Disc three pulls a few similar stunts: there’s not all that much you can do with a tune called “Coon From Tennessee” (performed here by the Georgia Crackers), but Poole’s ever-present sense of droll sorrow gives his version a startling richness and intensity. By and large there are more tracks here by Poole’s influences: his idol, banjoist Fred Van Eps, contributes “Dixie Medley” alongside Poole’s “Southern Medley,” and Uncle Dave Macon, a fingerstyle banjoist like Poole, is represented by “Uncle Dave’s Beloved Solo.”
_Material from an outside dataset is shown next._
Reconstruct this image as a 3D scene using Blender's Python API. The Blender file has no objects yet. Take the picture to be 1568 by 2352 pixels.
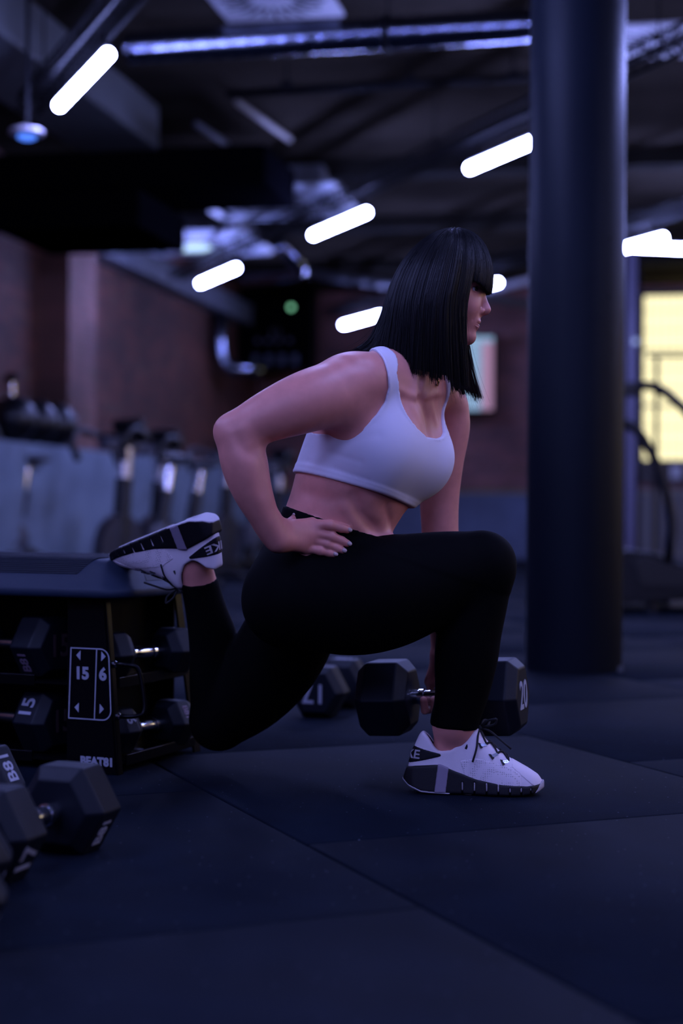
import bpy, bmesh, math, random
import numpy as np
from mathutils import Vector, Matrix

random.seed(7); np.random.seed(7)
SC = bpy.context.scene
COL = SC.collection

# ------------------------------------------------------------------ camera
F_PX = 3593.0          # 55 mm on a 36 mm tall frame of 2352 px
CAM_H = 0.56
ROLL = 0.0071
cam_d = bpy.data.cameras.new('camera')
cam = bpy.data.objects.new('camera', cam_d); COL.objects.link(cam)
cam_d.sensor_fit = 'VERTICAL'; cam_d.sensor_height = 36.0; cam_d.sensor_width = 24.0
cam_d.lens = 55.0
_R = Vector((math.cos(ROLL), 0, math.sin(ROLL))); _U = Vector((-math.sin(ROLL), 0, math.cos(ROLL)))
cam.matrix_world = Matrix(((_R.x, _U.x, 0, 0), (_R.y, _U.y, -1, 0), (_R.z, _U.z, 0, CAM_H), (0, 0, 0, 1)))
cam_d.dof.use_dof = True
cam_d.dof.focus_distance = 3.06
cam_d.dof.aperture_fstop = 1.8
cam_d.clip_start = 0.05
SC.camera = cam

def P(x, y, Y):
    """world point seen at photograph pixel (x, y) at depth Y"""
    ix = (x - 784.0) / F_PX; iy = -(y - 1176.0) / F_PX
    d = _R * ix + _U * iy
    return Vector((d.x * Y, Y, CAM_H + d.z * Y))

# ------------------------------------------------------------------ world, exposure
w = bpy.data.worlds.new('world'); SC.world = w; w.use_nodes = True
w.node_tree.nodes['Background'].inputs[0].default_value = (0.10, 0.12, 0.3, 1)
w.node_tree.nodes['Background'].inputs[1].default_value = 0.008
SC.view_settings.view_transform = 'Standard'
SC.view_settings.look = 'None'
SC.view_settings.exposure = 0.0
SC.view_settings.gamma = 1.0
SC.view_settings.use_curve_mapping = False
SC.cycles.max_bounces = 5; SC.cycles.diffuse_bounces = 3; SC.cycles.glossy_bounces = 3; SC.cycles.transmission_bounces = 1
SC.cycles.use_adaptive_sampling = True; SC.cycles.adaptive_threshold = 0.06
SC.cycles.caustics_reflective = False; SC.cycles.caustics_refractive = False
TUBE_COLOR = (0.30, 0.35, 1.0)
TUBE_POWER = 160.0
WINDOW_COLOR = (1.0, 0.90, 0.52)
WINDOW_POWER = 1.4

# ------------------------------------------------------------------ helpers
def nodes_of(m):
    m.use_nodes = True
    return m.node_tree.nodes, m.node_tree.links

MATS = {}
def mat(name, col=(0.5, 0.5, 0.5), rough=0.6, metal=0.0, spec=0.5, var=0.0, vscale=20.0, bump=0.0, bscale=200.0,
        emit=None, estr=0.0, sss=0.0, coat=0.0, sheen=0.0):
    if name in MATS: return MATS[name]
    m = bpy.data.materials.new(name); N, L = nodes_of(m)
    b = N['Principled BSDF']
    b.inputs['Base Color'].default_value = (*col, 1)
    b.inputs['Roughness'].default_value = rough
    b.inputs['Metallic'].default_value = metal
    b.inputs['Specular IOR Level'].default_value = spec
    if coat: b.inputs['Coat Weight'].default_value = coat
    if sheen:
        b.inputs['Sheen Weight'].default_value = sheen
    if sss:
        b.inputs['Subsurface Weight'].default_value = sss
        b.inputs['Subsurface Radius'].default_value = (1.0, 0.35, 0.2)
        b.inputs['Subsurface Scale'].default_value = 0.006
    if emit:
        b.inputs['Emission Color'].default_value = (*emit, 1)
        b.inputs['Emission Strength'].default_value = estr
    if var or bump:
        tc = N.new('ShaderNodeTexCoord')
    if var:
        n = N.new('ShaderNodeTexNoise'); n.inputs['Scale'].default_value = vscale; n.inputs['Detail'].default_value = 5
        L.new(tc.outputs['Object'], n.inputs['Vector'])
        r = N.new('ShaderNodeMapRange'); r.inputs['From Min'].default_value = 0.3; r.inputs['From Max'].default_value = 0.7
        r.inputs['To Min'].default_value = 1 - var; r.inputs['To Max'].default_value = 1 + var
        L.new(n.outputs['Fac'], r.inputs['Value'])
        mx = N.new('ShaderNodeVectorMath'); mx.operation = 'SCALE'
        mx.inputs[0].default_value = col
        L.new(r.outputs['Result'], mx.inputs['Scale'])
        L.new(mx.outputs['Vector'], b.inputs['Base Color'])
    if bump:
        n2 = N.new('ShaderNodeTexNoise'); n2.inputs['Scale'].default_value = bscale; n2.inputs['Detail'].default_value = 3
        L.new(tc.outputs['Object'], n2.inputs['Vector'])
        bp = N.new('ShaderNodeBump'); bp.inputs['Strength'].default_value = bump; bp.inputs['Distance'].default_value = 0.002
        L.new(n2.outputs['Fac'], bp.inputs['Height']); L.new(bp.outputs['Normal'], b.inputs['Normal'])
    MATS[name] = m
    return m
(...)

This compare-and-contrast approach displaces both the Great Man theory and the notion of traditional musics as static and isolated, alluding instead to a much richer reality: that of a culture reacting and responding to itself in a time of great stress and transition. You might think Poole would be making like Johnny Cash if he were alive today, seeking out “edgy” material from Trent Reznor and Nick Cave, but from what I can tell he’d be just as likely to make off with a Justin Timberlake tune or some sappy Elton John ballad from a Disney movie–and I get the feeling he’d approve of Dolly Parton’s attempt at “Stairway to Heaven.” It all goes to show that there’s no way to lock your song away and keep it pure. If the North Carolina Ramblers don’t get you, somebody else will.